Show every line below where "this" can be found.

begin EXTRACTED DATA

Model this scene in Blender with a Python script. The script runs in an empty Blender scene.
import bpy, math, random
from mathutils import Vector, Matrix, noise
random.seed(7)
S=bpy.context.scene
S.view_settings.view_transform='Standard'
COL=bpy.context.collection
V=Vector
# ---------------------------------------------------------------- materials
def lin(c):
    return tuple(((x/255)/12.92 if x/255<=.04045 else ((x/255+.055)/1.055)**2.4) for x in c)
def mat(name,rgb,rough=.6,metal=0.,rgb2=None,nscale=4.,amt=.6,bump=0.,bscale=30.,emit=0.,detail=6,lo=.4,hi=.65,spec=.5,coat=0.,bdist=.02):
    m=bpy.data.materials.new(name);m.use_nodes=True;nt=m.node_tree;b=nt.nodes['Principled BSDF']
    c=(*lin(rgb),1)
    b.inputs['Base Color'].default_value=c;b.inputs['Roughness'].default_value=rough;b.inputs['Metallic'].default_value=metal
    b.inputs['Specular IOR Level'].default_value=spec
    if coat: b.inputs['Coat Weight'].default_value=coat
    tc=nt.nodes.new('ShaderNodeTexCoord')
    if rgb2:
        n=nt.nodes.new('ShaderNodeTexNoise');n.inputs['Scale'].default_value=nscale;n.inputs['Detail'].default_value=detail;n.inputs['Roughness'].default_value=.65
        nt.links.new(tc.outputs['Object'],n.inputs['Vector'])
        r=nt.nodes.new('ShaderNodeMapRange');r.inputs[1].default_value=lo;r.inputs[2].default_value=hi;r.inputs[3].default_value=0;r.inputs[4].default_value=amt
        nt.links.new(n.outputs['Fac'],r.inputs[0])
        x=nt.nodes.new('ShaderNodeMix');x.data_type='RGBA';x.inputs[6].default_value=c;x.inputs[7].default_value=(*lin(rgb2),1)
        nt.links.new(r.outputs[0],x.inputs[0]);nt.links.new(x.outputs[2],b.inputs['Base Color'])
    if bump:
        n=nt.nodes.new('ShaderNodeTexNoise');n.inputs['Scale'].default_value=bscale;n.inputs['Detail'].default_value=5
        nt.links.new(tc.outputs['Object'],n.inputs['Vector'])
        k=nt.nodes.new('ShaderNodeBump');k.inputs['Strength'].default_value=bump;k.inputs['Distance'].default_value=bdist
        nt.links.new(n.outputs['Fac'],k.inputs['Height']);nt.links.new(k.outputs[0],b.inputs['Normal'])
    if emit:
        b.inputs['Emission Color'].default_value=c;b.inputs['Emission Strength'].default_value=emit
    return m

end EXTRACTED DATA
begin EXTRACTED DATA

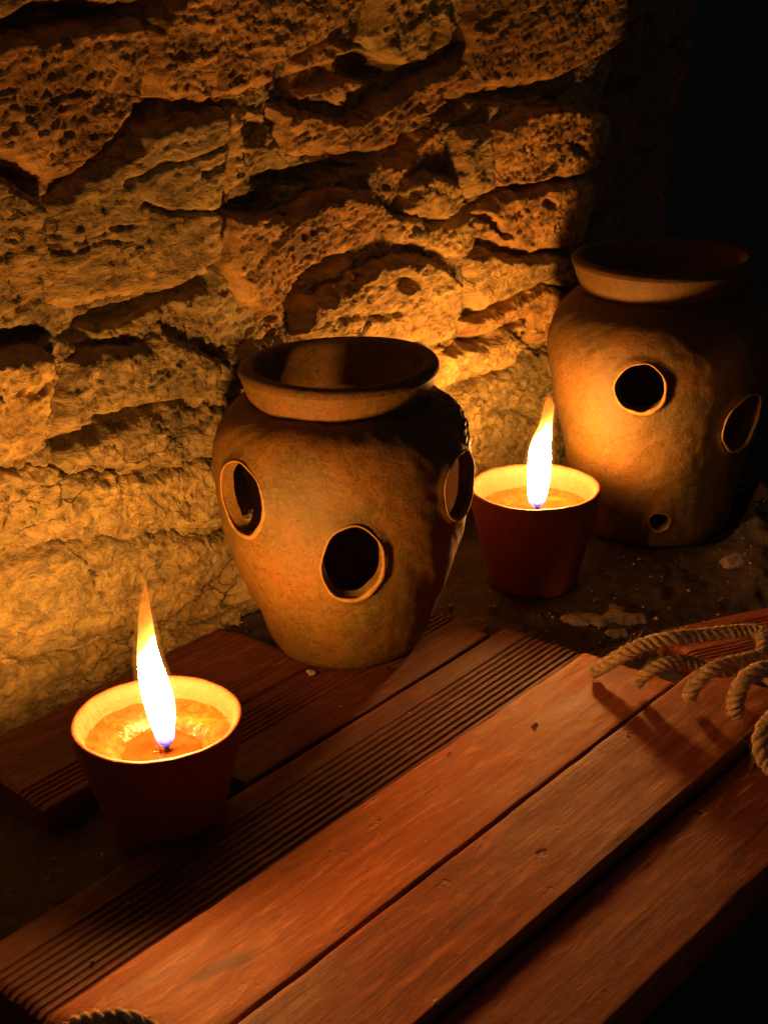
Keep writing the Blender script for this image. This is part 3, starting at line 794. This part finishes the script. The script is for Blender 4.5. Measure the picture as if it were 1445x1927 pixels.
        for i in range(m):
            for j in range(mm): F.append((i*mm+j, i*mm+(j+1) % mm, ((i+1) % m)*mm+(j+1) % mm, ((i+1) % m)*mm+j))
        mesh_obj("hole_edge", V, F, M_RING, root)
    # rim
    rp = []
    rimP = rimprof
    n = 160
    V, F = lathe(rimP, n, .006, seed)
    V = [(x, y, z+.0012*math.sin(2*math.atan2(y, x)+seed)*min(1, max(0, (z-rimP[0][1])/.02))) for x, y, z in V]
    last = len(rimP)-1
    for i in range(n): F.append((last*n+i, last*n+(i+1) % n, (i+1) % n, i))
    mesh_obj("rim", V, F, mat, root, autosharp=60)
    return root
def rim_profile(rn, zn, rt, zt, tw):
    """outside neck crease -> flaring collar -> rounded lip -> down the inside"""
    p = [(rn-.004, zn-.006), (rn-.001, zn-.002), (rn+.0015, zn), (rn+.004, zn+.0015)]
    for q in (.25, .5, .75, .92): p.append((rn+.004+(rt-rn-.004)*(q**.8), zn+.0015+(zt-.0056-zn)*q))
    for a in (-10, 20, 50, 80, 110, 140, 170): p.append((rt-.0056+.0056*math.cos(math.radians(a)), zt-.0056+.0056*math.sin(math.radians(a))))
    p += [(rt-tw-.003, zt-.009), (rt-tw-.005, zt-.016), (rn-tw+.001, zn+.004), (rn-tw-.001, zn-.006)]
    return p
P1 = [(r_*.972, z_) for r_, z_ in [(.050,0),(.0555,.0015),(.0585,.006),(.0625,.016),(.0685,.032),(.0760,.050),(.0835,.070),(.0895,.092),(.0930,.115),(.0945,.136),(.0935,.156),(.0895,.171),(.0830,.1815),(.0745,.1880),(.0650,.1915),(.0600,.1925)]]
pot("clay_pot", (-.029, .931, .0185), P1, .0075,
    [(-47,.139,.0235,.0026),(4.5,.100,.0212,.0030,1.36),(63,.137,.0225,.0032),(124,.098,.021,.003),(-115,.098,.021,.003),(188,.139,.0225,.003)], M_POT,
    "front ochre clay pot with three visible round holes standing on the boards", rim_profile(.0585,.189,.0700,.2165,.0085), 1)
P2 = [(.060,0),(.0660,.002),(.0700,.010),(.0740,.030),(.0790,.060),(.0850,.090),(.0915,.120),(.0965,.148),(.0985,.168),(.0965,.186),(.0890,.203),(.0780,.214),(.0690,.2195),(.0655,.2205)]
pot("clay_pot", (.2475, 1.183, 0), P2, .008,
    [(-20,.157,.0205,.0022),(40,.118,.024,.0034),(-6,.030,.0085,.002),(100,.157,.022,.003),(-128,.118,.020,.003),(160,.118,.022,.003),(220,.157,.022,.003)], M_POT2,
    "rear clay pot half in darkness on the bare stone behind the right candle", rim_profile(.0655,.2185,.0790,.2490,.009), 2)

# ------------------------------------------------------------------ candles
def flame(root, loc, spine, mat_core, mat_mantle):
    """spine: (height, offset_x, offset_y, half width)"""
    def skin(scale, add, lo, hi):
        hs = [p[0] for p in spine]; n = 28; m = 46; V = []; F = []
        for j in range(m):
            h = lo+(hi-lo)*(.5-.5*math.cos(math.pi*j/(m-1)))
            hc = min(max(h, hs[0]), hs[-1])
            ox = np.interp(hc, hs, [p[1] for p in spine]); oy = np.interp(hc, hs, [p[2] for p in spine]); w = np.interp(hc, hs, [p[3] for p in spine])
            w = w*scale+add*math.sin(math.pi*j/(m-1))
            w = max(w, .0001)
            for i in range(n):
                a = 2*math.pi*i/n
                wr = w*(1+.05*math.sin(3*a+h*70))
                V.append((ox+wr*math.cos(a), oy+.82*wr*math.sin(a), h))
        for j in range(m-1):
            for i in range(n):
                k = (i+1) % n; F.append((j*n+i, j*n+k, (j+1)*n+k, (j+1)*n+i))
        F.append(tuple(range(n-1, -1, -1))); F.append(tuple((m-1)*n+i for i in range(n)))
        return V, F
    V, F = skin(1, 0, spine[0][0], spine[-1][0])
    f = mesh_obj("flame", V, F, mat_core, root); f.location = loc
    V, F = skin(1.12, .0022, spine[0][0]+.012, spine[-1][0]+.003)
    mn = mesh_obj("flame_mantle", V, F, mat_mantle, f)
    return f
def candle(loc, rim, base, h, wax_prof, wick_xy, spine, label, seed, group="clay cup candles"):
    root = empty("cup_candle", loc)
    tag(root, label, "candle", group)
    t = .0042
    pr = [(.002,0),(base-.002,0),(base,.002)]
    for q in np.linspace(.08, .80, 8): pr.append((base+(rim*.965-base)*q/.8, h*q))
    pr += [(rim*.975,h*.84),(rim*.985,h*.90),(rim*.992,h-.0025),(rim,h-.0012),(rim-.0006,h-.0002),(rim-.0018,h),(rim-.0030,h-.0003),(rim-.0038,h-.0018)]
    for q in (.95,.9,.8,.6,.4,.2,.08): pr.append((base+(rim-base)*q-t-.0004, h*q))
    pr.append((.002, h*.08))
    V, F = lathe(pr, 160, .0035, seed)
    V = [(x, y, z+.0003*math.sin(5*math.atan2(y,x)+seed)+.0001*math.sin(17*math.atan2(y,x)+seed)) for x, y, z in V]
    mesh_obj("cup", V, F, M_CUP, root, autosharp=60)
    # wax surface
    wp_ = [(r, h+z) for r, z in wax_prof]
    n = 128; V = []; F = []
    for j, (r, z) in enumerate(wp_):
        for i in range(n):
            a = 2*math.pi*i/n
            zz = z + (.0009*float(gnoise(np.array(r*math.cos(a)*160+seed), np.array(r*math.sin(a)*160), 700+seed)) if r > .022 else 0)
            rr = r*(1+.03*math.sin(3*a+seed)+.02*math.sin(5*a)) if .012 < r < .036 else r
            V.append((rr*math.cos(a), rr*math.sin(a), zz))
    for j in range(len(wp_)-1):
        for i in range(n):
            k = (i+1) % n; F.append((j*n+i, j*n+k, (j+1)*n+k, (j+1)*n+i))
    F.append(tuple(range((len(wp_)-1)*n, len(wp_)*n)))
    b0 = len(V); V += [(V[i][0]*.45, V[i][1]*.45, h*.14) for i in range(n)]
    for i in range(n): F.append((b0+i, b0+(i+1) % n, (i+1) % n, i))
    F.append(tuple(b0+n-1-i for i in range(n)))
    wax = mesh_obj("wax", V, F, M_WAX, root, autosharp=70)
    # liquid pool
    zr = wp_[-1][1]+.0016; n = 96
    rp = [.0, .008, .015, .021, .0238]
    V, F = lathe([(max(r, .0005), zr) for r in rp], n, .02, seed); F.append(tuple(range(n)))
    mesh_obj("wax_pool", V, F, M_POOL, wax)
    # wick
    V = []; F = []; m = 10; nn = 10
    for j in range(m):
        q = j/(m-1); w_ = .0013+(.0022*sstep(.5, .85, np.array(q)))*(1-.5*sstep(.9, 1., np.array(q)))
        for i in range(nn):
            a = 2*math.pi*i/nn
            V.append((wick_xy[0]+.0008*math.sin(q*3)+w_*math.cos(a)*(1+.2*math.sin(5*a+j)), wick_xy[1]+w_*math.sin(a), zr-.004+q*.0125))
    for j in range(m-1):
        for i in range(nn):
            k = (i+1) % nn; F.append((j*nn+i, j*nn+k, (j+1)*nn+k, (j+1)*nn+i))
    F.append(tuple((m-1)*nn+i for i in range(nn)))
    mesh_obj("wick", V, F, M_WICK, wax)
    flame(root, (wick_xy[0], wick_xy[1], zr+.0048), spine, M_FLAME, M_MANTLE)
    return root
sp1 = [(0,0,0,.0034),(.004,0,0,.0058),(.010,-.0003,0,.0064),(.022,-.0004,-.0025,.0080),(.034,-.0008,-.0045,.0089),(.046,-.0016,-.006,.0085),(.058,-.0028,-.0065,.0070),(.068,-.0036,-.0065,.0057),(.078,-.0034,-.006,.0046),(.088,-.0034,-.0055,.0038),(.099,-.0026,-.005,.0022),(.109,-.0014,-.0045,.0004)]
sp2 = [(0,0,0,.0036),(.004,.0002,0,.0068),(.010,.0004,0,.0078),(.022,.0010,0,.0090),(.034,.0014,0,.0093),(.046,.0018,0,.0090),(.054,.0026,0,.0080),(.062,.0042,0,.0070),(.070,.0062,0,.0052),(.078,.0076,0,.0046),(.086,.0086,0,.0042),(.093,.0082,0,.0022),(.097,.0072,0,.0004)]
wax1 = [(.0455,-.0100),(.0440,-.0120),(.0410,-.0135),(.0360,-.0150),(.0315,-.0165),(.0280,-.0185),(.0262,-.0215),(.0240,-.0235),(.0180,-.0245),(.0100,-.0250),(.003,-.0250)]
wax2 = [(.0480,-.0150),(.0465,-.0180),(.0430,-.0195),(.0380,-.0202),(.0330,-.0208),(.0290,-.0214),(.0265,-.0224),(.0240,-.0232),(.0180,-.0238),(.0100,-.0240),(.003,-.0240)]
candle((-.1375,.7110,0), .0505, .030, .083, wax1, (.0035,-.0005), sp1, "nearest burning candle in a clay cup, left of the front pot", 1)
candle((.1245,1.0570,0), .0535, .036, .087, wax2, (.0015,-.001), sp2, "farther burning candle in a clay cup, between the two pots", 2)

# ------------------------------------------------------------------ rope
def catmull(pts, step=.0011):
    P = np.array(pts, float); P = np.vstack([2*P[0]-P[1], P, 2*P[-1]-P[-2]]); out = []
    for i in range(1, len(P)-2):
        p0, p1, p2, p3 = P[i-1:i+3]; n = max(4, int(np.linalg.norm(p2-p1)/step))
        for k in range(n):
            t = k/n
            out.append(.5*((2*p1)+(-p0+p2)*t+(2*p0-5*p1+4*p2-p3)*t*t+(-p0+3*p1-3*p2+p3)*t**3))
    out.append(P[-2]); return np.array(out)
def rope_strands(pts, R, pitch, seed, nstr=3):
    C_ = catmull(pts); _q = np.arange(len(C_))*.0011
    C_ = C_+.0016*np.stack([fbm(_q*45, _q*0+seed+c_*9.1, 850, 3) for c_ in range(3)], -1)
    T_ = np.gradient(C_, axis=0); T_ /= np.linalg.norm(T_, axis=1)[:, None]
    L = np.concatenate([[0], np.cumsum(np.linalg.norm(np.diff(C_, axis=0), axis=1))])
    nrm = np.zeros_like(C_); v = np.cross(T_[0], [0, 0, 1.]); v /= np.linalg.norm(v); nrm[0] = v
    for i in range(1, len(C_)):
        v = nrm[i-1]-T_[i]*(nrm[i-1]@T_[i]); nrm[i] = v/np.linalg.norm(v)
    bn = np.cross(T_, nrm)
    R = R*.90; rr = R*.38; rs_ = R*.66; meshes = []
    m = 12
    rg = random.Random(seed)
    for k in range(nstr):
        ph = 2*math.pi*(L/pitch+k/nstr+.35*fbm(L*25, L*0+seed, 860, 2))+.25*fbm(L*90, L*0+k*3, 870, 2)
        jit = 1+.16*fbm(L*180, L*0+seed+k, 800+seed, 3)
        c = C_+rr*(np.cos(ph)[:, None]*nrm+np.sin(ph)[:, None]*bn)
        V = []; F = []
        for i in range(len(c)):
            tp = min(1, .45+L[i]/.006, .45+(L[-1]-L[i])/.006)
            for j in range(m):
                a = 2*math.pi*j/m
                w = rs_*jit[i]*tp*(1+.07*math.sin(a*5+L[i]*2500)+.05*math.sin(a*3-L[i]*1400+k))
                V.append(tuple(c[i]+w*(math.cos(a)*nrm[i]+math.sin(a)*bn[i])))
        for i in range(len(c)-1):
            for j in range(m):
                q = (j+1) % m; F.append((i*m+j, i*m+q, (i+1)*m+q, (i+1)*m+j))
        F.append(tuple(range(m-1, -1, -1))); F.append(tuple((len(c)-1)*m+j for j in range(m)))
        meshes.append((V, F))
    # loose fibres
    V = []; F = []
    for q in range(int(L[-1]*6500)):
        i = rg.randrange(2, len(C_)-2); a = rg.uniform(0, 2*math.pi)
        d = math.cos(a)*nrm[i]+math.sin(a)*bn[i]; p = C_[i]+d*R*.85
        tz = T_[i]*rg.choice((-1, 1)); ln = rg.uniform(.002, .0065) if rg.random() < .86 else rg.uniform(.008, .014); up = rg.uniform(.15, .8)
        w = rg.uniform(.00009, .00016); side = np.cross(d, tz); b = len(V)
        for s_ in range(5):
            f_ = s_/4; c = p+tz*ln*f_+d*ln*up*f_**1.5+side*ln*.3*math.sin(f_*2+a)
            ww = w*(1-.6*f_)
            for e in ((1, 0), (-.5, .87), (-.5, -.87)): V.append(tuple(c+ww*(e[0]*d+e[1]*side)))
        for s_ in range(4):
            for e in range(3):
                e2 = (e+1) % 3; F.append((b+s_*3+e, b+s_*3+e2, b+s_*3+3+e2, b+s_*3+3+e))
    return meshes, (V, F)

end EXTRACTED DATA
begin EXTRACTED DATA

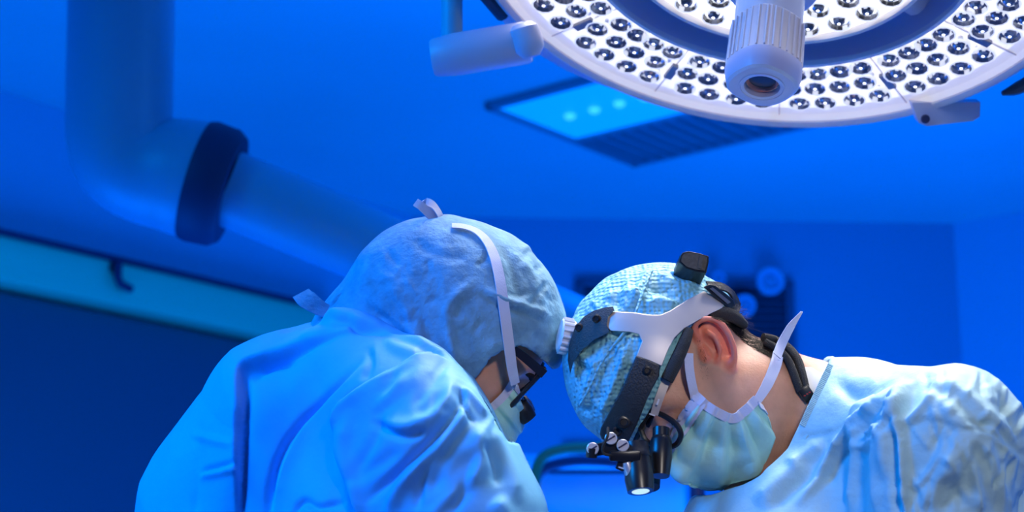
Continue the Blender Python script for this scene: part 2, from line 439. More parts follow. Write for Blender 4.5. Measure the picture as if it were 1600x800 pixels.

end EXTRACTED DATA

▶ [COMPLETE ANSWER]
Model this scene in Blender with a Python script. The script runs in an empty Blender scene.
Keep writing the Blender script for this image. This is part 3, starting at line 794. This part finishes the script. The script is for Blender 4.5. Measure the picture as if it were 1445x1927 pixels.
Continue the Blender Python script for this scene: part 2, from line 439. More parts follow. Write for Blender 4.5. Measure the picture as if it were 1600x800 pixels.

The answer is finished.